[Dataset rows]

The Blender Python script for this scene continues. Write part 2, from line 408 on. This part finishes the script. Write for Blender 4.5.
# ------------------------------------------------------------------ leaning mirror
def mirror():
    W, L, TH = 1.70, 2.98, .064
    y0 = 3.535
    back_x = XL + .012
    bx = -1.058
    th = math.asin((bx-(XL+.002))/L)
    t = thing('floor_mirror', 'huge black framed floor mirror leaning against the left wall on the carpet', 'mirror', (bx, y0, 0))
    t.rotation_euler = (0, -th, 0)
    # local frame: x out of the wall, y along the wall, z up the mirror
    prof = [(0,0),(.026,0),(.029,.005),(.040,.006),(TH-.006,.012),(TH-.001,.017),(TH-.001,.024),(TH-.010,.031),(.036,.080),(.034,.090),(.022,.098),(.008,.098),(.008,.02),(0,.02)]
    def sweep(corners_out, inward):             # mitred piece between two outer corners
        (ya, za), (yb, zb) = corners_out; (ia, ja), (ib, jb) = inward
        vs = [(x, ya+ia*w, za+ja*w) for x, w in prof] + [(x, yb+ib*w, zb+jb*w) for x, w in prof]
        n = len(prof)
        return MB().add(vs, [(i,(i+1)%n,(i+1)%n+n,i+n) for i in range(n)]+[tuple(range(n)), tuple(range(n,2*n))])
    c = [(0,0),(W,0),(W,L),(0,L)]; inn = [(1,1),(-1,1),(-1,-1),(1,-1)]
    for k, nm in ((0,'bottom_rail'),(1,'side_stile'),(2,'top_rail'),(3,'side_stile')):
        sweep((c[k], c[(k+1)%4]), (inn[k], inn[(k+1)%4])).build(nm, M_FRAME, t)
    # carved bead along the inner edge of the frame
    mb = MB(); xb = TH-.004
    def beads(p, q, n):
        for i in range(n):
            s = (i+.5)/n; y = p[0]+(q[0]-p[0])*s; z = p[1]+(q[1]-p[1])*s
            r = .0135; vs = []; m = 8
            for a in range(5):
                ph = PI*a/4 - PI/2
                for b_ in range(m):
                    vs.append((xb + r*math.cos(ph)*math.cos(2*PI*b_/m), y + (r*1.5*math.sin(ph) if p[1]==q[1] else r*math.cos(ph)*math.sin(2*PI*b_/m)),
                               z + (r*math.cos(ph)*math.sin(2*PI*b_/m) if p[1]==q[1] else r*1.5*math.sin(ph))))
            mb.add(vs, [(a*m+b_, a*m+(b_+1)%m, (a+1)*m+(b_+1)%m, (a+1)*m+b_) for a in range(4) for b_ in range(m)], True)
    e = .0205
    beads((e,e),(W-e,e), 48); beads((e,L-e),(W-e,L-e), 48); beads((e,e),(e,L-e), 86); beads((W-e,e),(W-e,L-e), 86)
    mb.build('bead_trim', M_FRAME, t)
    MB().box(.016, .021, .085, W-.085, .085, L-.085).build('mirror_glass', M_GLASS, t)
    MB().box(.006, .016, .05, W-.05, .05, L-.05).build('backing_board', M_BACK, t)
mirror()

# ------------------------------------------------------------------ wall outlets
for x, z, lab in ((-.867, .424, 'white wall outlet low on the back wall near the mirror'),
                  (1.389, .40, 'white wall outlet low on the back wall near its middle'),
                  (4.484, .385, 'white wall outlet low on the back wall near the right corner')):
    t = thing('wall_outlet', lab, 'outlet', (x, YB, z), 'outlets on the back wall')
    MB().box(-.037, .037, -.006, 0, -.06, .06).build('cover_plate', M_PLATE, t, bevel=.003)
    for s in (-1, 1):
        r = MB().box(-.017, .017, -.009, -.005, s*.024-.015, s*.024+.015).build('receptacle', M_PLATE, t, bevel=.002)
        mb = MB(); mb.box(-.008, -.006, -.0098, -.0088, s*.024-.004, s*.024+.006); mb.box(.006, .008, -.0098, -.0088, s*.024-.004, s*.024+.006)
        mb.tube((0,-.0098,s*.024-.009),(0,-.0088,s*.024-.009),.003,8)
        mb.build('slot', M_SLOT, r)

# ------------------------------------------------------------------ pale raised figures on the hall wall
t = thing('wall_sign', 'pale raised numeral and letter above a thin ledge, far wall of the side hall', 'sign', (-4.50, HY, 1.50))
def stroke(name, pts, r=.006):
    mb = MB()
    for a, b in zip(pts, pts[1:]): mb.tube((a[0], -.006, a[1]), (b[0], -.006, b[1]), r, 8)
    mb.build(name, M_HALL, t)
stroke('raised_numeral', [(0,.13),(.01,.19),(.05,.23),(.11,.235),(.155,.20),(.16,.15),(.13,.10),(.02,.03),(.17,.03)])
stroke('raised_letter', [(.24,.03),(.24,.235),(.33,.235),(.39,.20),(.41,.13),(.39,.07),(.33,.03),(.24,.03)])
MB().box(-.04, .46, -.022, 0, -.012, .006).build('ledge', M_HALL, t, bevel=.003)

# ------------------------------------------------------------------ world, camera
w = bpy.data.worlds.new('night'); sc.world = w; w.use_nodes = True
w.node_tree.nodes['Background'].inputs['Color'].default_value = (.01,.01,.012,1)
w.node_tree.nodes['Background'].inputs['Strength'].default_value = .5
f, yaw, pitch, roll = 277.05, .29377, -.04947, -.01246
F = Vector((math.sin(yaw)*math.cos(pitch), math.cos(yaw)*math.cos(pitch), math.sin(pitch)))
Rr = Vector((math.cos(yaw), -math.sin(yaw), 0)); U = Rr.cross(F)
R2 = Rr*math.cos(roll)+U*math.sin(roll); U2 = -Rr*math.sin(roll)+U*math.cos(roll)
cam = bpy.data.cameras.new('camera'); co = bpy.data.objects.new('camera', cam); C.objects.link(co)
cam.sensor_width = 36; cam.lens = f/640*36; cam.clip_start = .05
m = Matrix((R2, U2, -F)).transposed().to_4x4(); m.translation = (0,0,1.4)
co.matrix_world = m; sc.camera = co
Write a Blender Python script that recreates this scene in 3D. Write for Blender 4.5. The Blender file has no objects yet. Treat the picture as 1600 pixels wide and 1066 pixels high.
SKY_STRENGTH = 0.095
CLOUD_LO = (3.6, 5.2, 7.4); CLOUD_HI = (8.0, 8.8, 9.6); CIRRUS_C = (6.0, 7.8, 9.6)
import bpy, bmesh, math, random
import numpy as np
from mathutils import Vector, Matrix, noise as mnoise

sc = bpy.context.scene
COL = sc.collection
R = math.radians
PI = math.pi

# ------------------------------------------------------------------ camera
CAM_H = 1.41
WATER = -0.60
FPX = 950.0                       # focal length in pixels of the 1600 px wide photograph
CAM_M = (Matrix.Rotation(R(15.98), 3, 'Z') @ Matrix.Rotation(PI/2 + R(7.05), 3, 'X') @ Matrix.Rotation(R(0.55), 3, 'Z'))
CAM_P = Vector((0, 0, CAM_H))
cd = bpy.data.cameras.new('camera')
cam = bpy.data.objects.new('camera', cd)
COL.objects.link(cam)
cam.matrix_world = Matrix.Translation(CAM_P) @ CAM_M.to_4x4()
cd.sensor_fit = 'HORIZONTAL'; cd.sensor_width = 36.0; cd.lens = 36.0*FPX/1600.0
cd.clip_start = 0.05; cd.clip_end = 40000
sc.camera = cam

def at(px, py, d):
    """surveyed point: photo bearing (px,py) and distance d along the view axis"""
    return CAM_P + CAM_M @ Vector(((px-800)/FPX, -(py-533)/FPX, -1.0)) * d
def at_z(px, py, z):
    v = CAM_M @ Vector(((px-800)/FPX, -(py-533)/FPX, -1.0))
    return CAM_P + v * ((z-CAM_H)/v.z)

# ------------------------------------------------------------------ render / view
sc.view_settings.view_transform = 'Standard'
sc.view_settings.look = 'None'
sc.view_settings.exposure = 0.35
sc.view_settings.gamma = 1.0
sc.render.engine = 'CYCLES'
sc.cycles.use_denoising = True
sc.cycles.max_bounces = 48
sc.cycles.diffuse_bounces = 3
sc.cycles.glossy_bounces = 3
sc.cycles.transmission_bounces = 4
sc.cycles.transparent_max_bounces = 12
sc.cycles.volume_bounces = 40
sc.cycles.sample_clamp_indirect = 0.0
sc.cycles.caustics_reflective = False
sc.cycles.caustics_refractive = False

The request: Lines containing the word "objects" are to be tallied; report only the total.

Task result: 4